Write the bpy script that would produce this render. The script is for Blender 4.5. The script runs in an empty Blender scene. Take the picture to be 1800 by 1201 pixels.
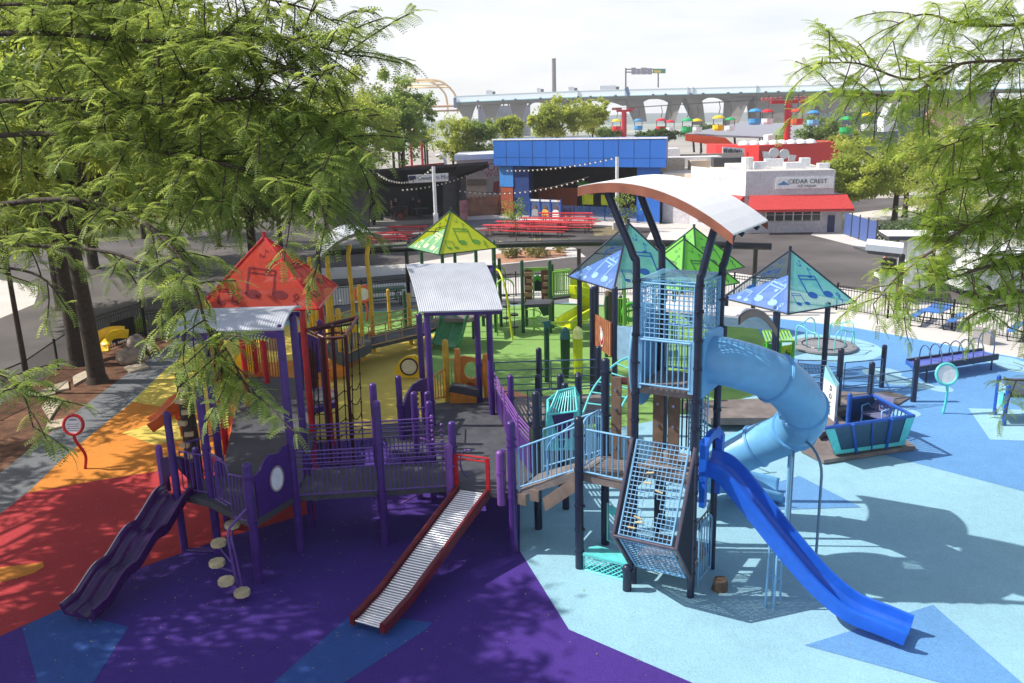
import bpy, math, random
import numpy as np
from mathutils import Vector, Matrix
random.seed(7); rng = np.random.default_rng(11)
SC = bpy.context.scene; COL = SC.collection
PI = math.pi
# ---------------------------------------------------------------- camera frame (fitted to the photo)
FPX = 1500.; PITCH = math.radians(14.5); ROLL = math.radians(1.5); CAMH = 8.6
cF = (0, math.cos(PITCH), -math.sin(PITCH)); _U0 = (0, math.sin(PITCH), math.cos(PITCH)); _R0 = (1, 0, 0)
_c, _s = math.cos(ROLL), math.sin(ROLL)
cR = tuple(_c*a - _s*b for a, b in zip(_R0, _U0)); cU = tuple(_s*a + _c*b for a, b in zip(_R0, _U0))
def ray(px, py):
    u = (px-900)/FPX; w = -(py-600.5)/FPX
    return tuple(cF[i] + u*cR[i] + w*cU[i] for i in range(3))
def G(px, py, z=0.0):
    "surveyed point of the place at height z"
    d = ray(px, py); t = (z-CAMH)/d[2]
    return Vector((d[0]*t, d[1]*t, z))
def at(px, py, Y):
    d = ray(px, py); t = Y/d[1]
    return Vector((d[0]*t, Y, CAMH + d[2]*t))
def hgt(x, y, py):
    "height of the point above (x, y) seen on picture row py"
    lo, hi = -2., 60.
    for _ in range(50):
        m = (lo+hi)/2; d = (x, y, m-CAMH)
        w = sum(a*b for a, b in zip(d, cF)); v = sum(a*b for a, b in zip(d, cU))
        if 600.5 - FPX*v/w > py: lo = m
        else: hi = m
    return lo
def V(*a): return Vector(a if len(a) > 1 else a[0])
# ---------------------------------------------------------------- mesh builder
class MB:
    def __init__(s): s.v = []; s.f = []; s.m = []; s.cur = 0
    def mat(s, i): s.cur = i; return s
    def add(s, vs, fs):
        o = len(s.v); s.v += [tuple(p) for p in vs]
        for q in fs: s.f.append(tuple(o+i for i in q)); s.m.append(s.cur)
        return s
    def box(s, c, d, rz=0.0, tilt=None):
        hx, hy, hz = d[0]/2, d[1]/2, d[2]/2
        M = Matrix.Rotation(rz, 3, 'Z')
        if tilt is not None: M = M @ tilt
        vs = [V(c) + M @ V(x*hx, y*hy, z*hz) for x in (-1, 1) for y in (-1, 1) for z in (-1, 1)]
        return s.add(vs, [(0,1,3,2),(4,6,7,5),(0,4,5,1),(2,3,7,6),(0,2,6,4),(1,5,7,3)])
    def beam(s, a, b, w, h, up=(0,0,1)):
        a, b = V(a), V(b); d = (b-a).normalized(); u = V(up)
        if abs(d.dot(u)) > .98: u = V(0,1,0)
        r = d.cross(u).normalized(); u = r.cross(d)
        vs = [p + r*(x*w/2) + u*(z*h/2) for p in (a, b) for x, z in ((-1,-1),(1,-1),(1,1),(-1,1))]
        return s.add(vs, [(3,2,1,0),(4,5,6,7),(0,1,5,4),(1,2,6,5),(2,3,7,6),(3,0,4,7)])
    def tube(s, path, r, n=8, closed=False, caps=True):
        P = [V(p) for p in path]; N = len(P)
        R = r if isinstance(r, (list, tuple)) else [r]*N
        prev = None; vs = []
        for i in range(N):
            if closed: t = (P[(i+1) % N]-P[i-1]).normalized()
            else: t = (P[min(i+1, N-1)]-P[max(i-1, 0)]).normalized()
            if prev is None:
                a = V(0,0,1) if abs(t.z) < .9 else V(1,0,0)
                u = t.cross(a).normalized()
            else:
                u = (prev - t*prev.dot(t)).normalized()
            prev = u; w = t.cross(u)
            for k in range(n):
                q = 2*PI*k/n
                vs.append(P[i] + (u*math.cos(q)+w*math.sin(q))*R[i])
        fs = []
        for i in range(N if closed else N-1):
            j = (i+1) % N
            for k in range(n):
                l = (k+1) % n
                fs.append((i*n+k, i*n+l, j*n+l, j*n+k))
        if caps and not closed:
            fs.append(tuple(range(n-1, -1, -1))); fs.append(tuple((N-1)*n+k for k in range(n)))
        return s.add(vs, fs)
    def cyl(s, a, b, r, r2=None, n=12): return s.tube([a, b], [r, r if r2 is None else r2], n)
    def prism(s, pts, ext):
        e = V(ext); n = len(pts); P = [V(p) for p in pts]
        vs = P + [p+e for p in P]
        fs = [tuple(range(n-1, -1, -1)), tuple(range(n, 2*n))] + [(i, (i+1) % n, n+(i+1) % n, n+i) for i in range(n)]
        return s.add(vs, fs)
    def poly(s, pts): return s.add(pts, [tuple(range(len(pts)))])
    def grid(s, rows, closed=False):
        n = len(rows[0]); vs = [p for r in rows for p in r]; fs = []
        for i in range(len(rows)-1):
            for k in range(n if closed else n-1):
                l = (k+1) % n
                fs.append((i*n+k, i*n+l, (i+1)*n+l, (i+1)*n+k))
        return s.add(vs, fs)
    def lathe(s, prof, c, n=16):
        return s.grid([[V(c) + V(r*math.cos(2*PI*k/n), r*math.sin(2*PI*k/n), z) for k in range(n)] for r, z in prof], True)
    def ball(s, c, r, n=10, sz=1.0):
        m = max(4, n//2)
        return s.lathe([(max(1e-4, r*math.sin(PI*i/m)), -r*sz*math.cos(PI*i/m)) for i in range(m+1)], c, n)
    def build(s, name, mats, parent=None, smooth=False, label=None, smooth_angle=None):
        me = bpy.data.meshes.new(name)
        o = bpy.data.objects.new(name, me); COL.objects.link(o)
        off = V(0,0,0)
        if parent is not None:
            o.parent = parent; p = parent
            while p is not None: off += p.location; p = p.parent
        me.from_pydata([(x-off.x, y-off.y, z-off.z) for x, y, z in s.v], [], s.f)
        if not isinstance(mats, (list, tuple)): mats = [mats]
        for m in mats: me.materials.append(m)
        if len(mats) > 1: me.polygons.foreach_set('material_index', s.m)
        if smooth:
            me.polygons.foreach_set('use_smooth', [True]*len(me.polygons))
            if smooth_angle: me.set_sharp_from_angle(angle=smooth_angle)
        me.update()
        if label: o['label'] = label
        return o
def np_mesh(name, v, q, mats, parent=None, midx=None, smooth=False):
    "mesh from numpy arrays (v: N x 3 world, q: M x 4)"
    me = bpy.data.meshes.new(name); o = bpy.data.objects.new(name, me); COL.objects.link(o)
    v = np.asarray(v, float)
    if parent is not None:
        o.parent = parent; v = v - np.array(parent.location)
    k = q.shape[1]
    me.vertices.add(len(v)); me.vertices.foreach_set('co', v.astype(np.float32).ravel())
    me.loops.add(q.size); me.loops.foreach_set('vertex_index', q.astype(np.int32).ravel())
    me.polygons.add(len(q)); me.polygons.foreach_set('loop_start', np.arange(0, q.size, k, dtype=np.int32))
    for m in (mats if isinstance(mats, (list, tuple)) else [mats]): me.materials.append(m)
    if midx is not None: me.polygons.foreach_set('material_index', midx.astype(np.int32))
    if smooth: me.polygons.foreach_set('use_smooth', np.ones(len(q), bool))
    me.update(calc_edges=True)
    return o
def tag(o, label, cat, group=None):
    o['label'] = label; o['category'] = cat
    if group: o['group'] = group
    return o
def thing(name, label, cat, loc=(0,0,0), group=None):
    o = bpy.data.objects.new(name, None); COL.objects.link(o); o.location = loc
    o.empty_display_size = .2
    return tag(o, label, cat, group)
def struct(o, kind='structure'): o['kind'] = kind; return o
def dup(root, loc, rz=0.0, label=None, group=None):
    r = root.copy(); COL.objects.link(r); r.location = loc; r.rotation_euler = (0, 0, rz)
    if label: r['label'] = label
    if group: r['group'] = group
    for ch in list(root.children):
        c = ch.copy(); COL.objects.link(c); c.parent = r
        for g in list(ch.children):
            d = g.copy(); COL.objects.link(d); d.parent = c
    return r
def arc_pts(c, a, b, t0, t1, n):
    "points c + a*cos + b*sin"
    c, a, b = V(c), V(a), V(b)
    return [c + a*math.cos(t0+(t1-t0)*i/n) + b*math.sin(t0+(t1-t0)*i/n) for i in range(n+1)]
def smooth_path(P, sub=6):
    "Catmull-Rom through the points"
    P = [V(p) for p in P]; out = []
    for i in range(len(P)-1):
        p0 = P[i-1] if i else P[0]*2-P[1]; p1 = P[i]; p2 = P[i+1]; p3 = P[i+2] if i+2 < len(P) else P[-1]*2-P[-2]
        for k in range(sub):
            t = k/sub
            out.append(.5*((2*p1)+(p2-p0)*t+(2*p0-5*p1+4*p2-p3)*t*t+(-p0+3*p1-3*p2+p3)*t**3))
    return out+[P[-1]]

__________

- [STATED TASK]: Go through the material and copy out every line with "scene" in it.

- [EXERCISE RESPONSE]:
Write the bpy script that would produce this render. The script is for Blender 4.5. The script runs in an empty Blender scene. Take the picture to be 1800 by 1201 pixels.
SC = bpy.context.scene; COL = SC.collection